The 17-year-old from Gin Gin, about four hours north of Brisbane, has not been seen or heard from since Thursday, May 15.
Pheobe was meant to board a flight from Bundaberg to Western Australia, but police said airport CCTV showed she never entered the terminal.
Police declared the teenager's disappearance suspicious on May 21.
Two crime scenes were declared — the car in which she was believed to have been travelling to the airport in, and the house where she had been living in Gin Gin.
More than a week after Pheobe disappeared, police began searching Good Night Scrub National Park, an hour south-west of Bundaberg.
Cadaver dogs, water police, drones and State Emergency Service personnel combed through the thick scrub for five days and items of interest were collected for forensic examination.
Police would not disclose any items they located there.
They said while they were no longer conducting any "physical searches" for Pheobe, they would recommence "as needed and as information is provided".
Police are still investigating several lines of enquiry, including asking for information about the movements of a grey Hyundai ix35, registration 414 EW3, in the greater Gin Gin area between May 15 and 18.
As the search was suspended, Pheobe's mother Kylie Johnson launched a fresh appeal for information about her daughter's disappearance.
"Starting day 20 with you still missing Pheobe," Ms Johnson posted on social media.
"I don't know if life will ever be the same again? I don't know if I will ever look at the world the same way that I did before May 15th.
"What I do know is that people have information on where you are Phee and we need that reported to police."
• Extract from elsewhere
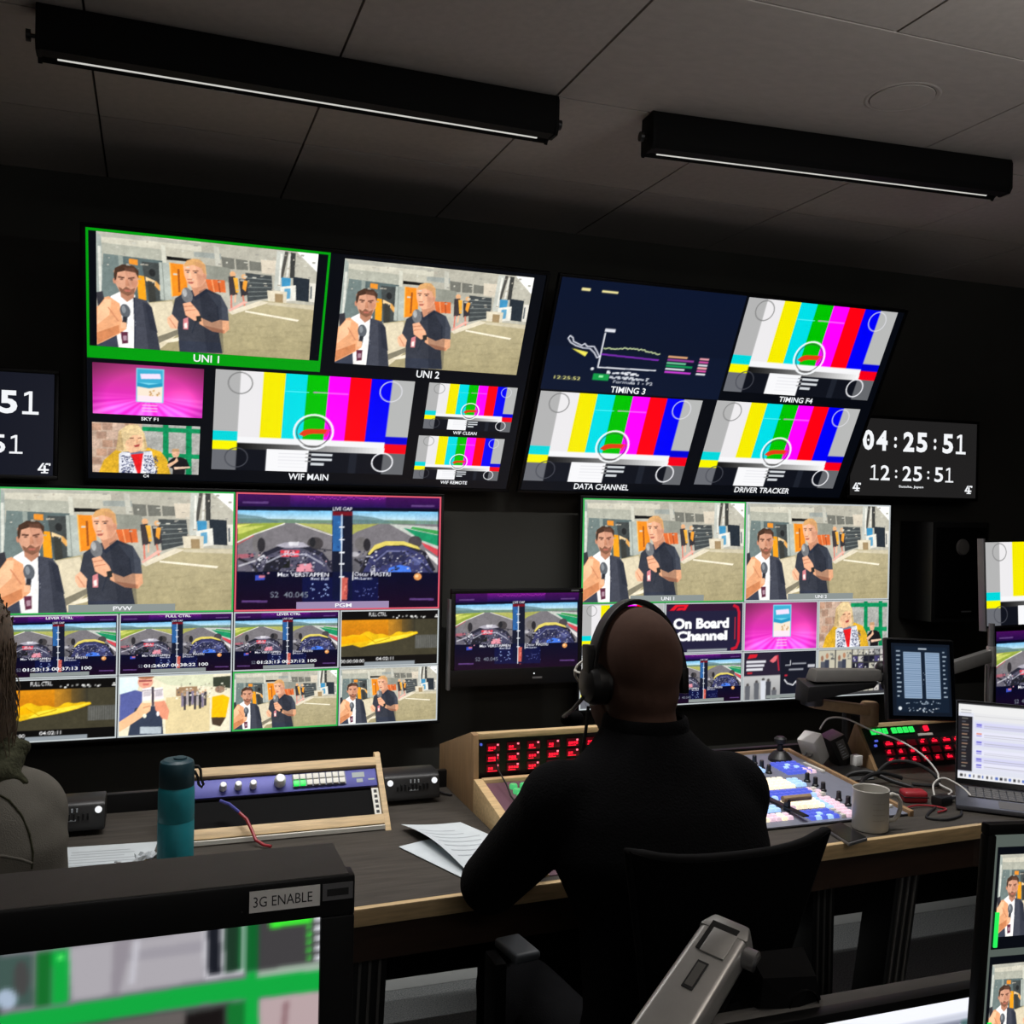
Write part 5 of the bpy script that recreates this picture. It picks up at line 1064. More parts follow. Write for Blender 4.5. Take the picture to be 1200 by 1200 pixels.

Sarah Wayland, strategic social work leader and trauma expert at CQ University, said not much was known about the long-term impacts of a missing loved one.
Professor Wayland said there was little funded support for the families of missing persons in Australia.
"What I've found over the years is that there's a lot of families who have that lived experience of having someone missing, that set up foundations or charities," she said.
"They've been trying that very piecemeal approach of offering support to families rather than there being one national service available."